Items from a dataset:
* * * * *
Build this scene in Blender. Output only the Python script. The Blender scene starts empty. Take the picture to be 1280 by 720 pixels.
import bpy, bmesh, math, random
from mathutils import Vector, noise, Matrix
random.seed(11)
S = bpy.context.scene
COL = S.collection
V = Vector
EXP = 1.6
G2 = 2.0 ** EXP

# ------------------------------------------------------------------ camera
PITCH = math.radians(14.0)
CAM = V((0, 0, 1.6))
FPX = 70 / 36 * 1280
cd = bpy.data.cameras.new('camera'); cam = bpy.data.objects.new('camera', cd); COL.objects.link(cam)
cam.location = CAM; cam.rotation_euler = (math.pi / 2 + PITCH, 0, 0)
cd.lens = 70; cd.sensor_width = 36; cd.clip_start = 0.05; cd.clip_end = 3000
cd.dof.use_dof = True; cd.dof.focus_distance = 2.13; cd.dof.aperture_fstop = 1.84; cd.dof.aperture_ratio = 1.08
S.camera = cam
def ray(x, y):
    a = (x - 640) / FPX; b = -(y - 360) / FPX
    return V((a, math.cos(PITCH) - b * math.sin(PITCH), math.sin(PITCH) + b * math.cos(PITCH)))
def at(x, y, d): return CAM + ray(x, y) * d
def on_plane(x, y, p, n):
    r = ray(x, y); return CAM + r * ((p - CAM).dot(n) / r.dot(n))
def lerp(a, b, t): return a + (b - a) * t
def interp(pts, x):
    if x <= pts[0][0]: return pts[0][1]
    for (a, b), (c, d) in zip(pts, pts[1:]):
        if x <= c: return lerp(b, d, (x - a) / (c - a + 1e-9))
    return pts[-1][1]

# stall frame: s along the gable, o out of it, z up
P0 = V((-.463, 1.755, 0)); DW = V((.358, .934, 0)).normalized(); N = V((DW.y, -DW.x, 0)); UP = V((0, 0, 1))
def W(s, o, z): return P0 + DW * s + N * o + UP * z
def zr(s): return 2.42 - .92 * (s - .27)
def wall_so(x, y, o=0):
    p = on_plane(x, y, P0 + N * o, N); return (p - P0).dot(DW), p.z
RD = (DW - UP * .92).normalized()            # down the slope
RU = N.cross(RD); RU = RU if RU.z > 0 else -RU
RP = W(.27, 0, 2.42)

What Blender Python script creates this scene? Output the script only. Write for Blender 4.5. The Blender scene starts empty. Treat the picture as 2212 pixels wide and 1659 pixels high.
* * * * *
• **WHAT THE TASK REQUIRES**: Extract exactly the leading lines of the data, stopping at and including the line with "G2 = 2.0 ** EXP".

• **ANSWER TO THE PROBLEM**:
Build this scene in Blender. Output only the Python script. The Blender scene starts empty. Take the picture to be 1280 by 720 pixels.
import bpy, bmesh, math, random
from mathutils import Vector, noise, Matrix
random.seed(11)
S = bpy.context.scene
COL = S.collection
V = Vector
EXP = 1.6
G2 = 2.0 ** EXP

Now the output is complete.